Directive: Retype, exactly as they stand, the lines from the start of the data to the line that contains "COL = SC.collection", both ends included. Leave the pictures out.

Given information:
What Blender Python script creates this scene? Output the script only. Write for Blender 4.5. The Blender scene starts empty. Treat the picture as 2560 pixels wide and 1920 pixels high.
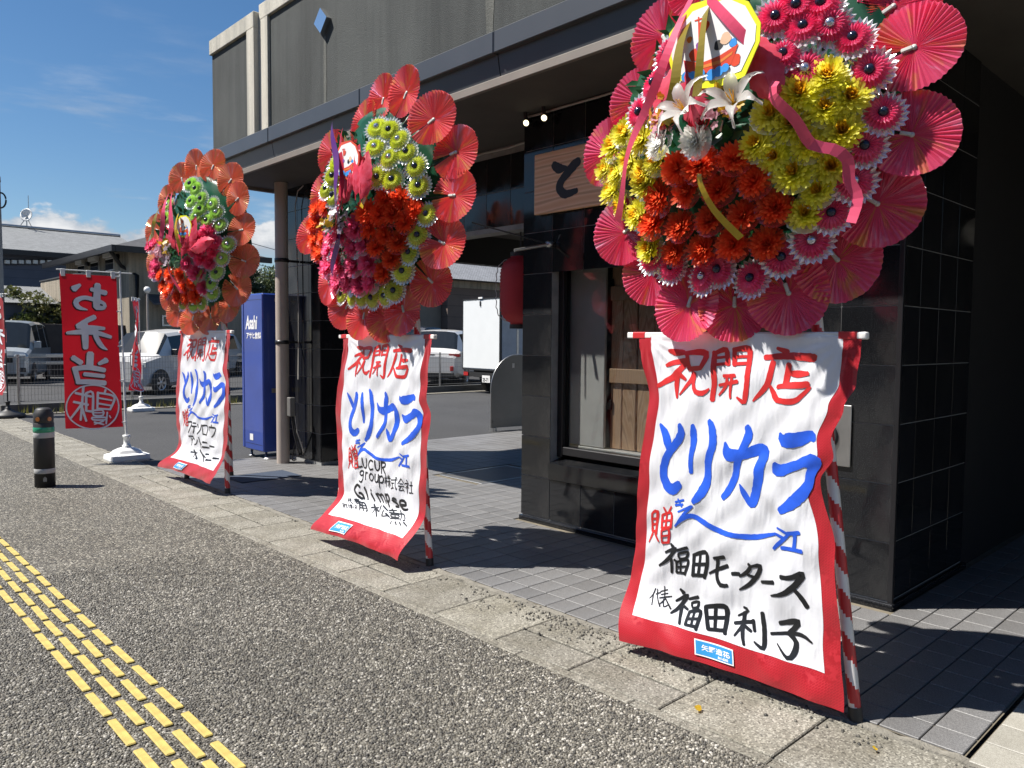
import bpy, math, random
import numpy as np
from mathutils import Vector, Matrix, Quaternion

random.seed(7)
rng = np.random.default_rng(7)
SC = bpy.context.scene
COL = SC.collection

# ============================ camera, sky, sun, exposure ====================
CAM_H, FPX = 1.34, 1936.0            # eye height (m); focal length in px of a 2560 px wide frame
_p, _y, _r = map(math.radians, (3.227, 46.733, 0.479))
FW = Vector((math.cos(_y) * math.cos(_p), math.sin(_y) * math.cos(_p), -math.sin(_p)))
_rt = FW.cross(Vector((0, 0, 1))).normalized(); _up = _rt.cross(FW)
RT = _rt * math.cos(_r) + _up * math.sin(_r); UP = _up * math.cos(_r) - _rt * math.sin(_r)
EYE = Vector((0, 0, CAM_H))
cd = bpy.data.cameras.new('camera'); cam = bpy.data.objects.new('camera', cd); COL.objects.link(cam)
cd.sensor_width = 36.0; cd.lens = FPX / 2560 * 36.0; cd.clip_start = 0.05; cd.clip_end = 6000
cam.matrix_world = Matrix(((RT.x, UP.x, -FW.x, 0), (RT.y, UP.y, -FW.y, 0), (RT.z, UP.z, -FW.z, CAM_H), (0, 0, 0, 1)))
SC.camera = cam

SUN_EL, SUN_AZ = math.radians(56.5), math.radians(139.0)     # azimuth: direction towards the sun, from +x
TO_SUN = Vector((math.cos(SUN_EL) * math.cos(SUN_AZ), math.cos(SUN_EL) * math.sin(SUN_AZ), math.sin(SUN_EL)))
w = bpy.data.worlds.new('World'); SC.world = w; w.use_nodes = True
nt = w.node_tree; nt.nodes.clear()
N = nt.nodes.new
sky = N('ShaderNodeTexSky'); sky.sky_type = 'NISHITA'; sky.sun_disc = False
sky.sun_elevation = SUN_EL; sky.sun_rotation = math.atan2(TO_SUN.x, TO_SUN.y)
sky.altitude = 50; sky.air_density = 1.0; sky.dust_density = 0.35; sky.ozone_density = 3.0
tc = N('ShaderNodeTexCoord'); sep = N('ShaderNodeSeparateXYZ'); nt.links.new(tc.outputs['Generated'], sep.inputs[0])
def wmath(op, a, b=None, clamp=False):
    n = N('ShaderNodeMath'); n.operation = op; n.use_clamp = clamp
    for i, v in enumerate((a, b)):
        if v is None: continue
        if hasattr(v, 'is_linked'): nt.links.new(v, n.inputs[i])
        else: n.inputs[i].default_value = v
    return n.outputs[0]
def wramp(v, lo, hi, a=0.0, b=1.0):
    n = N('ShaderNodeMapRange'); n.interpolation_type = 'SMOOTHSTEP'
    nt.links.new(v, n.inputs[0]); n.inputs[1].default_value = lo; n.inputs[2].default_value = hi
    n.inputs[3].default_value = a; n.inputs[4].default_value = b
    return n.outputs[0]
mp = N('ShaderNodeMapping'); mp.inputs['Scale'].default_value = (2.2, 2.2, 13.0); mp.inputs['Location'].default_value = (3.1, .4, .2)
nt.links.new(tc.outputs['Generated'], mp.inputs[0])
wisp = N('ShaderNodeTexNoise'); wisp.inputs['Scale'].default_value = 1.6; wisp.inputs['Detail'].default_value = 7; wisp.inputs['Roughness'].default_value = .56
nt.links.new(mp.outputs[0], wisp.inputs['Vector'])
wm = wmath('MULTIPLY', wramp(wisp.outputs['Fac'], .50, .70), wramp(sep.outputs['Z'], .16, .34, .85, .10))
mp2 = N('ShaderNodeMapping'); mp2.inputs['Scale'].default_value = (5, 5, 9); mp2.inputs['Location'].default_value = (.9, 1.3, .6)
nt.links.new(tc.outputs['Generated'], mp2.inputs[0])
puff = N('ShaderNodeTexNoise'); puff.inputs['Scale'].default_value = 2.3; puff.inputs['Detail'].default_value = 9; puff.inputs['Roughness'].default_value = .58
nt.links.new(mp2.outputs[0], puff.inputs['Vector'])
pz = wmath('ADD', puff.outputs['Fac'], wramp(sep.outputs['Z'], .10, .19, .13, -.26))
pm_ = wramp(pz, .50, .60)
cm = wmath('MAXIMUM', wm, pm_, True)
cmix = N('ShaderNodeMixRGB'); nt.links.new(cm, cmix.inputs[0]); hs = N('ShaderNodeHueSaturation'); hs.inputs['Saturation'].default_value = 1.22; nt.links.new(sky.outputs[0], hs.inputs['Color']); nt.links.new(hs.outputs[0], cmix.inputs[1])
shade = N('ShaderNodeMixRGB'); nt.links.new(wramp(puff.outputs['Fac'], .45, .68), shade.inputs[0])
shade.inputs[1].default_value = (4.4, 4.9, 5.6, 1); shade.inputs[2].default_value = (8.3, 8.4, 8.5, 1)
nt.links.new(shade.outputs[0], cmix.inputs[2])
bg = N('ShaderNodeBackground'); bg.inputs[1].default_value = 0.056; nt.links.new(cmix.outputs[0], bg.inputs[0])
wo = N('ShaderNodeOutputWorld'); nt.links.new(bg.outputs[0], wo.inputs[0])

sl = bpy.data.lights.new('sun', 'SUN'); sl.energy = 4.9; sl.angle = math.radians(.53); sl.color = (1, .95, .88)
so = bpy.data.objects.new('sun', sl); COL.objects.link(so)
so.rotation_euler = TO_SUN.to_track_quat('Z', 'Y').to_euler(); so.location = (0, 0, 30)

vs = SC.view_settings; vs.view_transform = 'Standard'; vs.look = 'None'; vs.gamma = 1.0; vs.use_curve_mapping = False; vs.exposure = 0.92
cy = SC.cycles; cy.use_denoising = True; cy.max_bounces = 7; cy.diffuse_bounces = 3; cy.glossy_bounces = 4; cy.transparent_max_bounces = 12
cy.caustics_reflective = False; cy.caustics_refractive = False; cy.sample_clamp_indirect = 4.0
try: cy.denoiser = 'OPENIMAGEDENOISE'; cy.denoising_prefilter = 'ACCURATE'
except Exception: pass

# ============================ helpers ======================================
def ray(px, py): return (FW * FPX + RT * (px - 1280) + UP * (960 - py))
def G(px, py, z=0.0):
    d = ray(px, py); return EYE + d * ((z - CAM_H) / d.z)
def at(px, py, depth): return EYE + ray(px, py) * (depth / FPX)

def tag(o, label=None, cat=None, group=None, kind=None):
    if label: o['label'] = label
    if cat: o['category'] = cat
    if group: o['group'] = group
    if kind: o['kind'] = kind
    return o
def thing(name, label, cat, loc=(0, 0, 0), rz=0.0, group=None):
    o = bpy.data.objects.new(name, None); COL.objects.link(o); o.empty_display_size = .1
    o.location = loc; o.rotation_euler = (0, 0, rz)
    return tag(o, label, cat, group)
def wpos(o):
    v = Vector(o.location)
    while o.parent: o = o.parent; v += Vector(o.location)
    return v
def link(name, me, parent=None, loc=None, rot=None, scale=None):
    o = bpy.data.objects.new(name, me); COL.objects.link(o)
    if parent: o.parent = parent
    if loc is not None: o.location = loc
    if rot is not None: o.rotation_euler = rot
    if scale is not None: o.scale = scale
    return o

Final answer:
What Blender Python script creates this scene? Output the script only. Write for Blender 4.5. The Blender scene starts empty. Treat the picture as 2560 pixels wide and 1920 pixels high.
import bpy, math, random
import numpy as np
from mathutils import Vector, Matrix, Quaternion

random.seed(7)
rng = np.random.default_rng(7)
SC = bpy.context.scene
COL = SC.collection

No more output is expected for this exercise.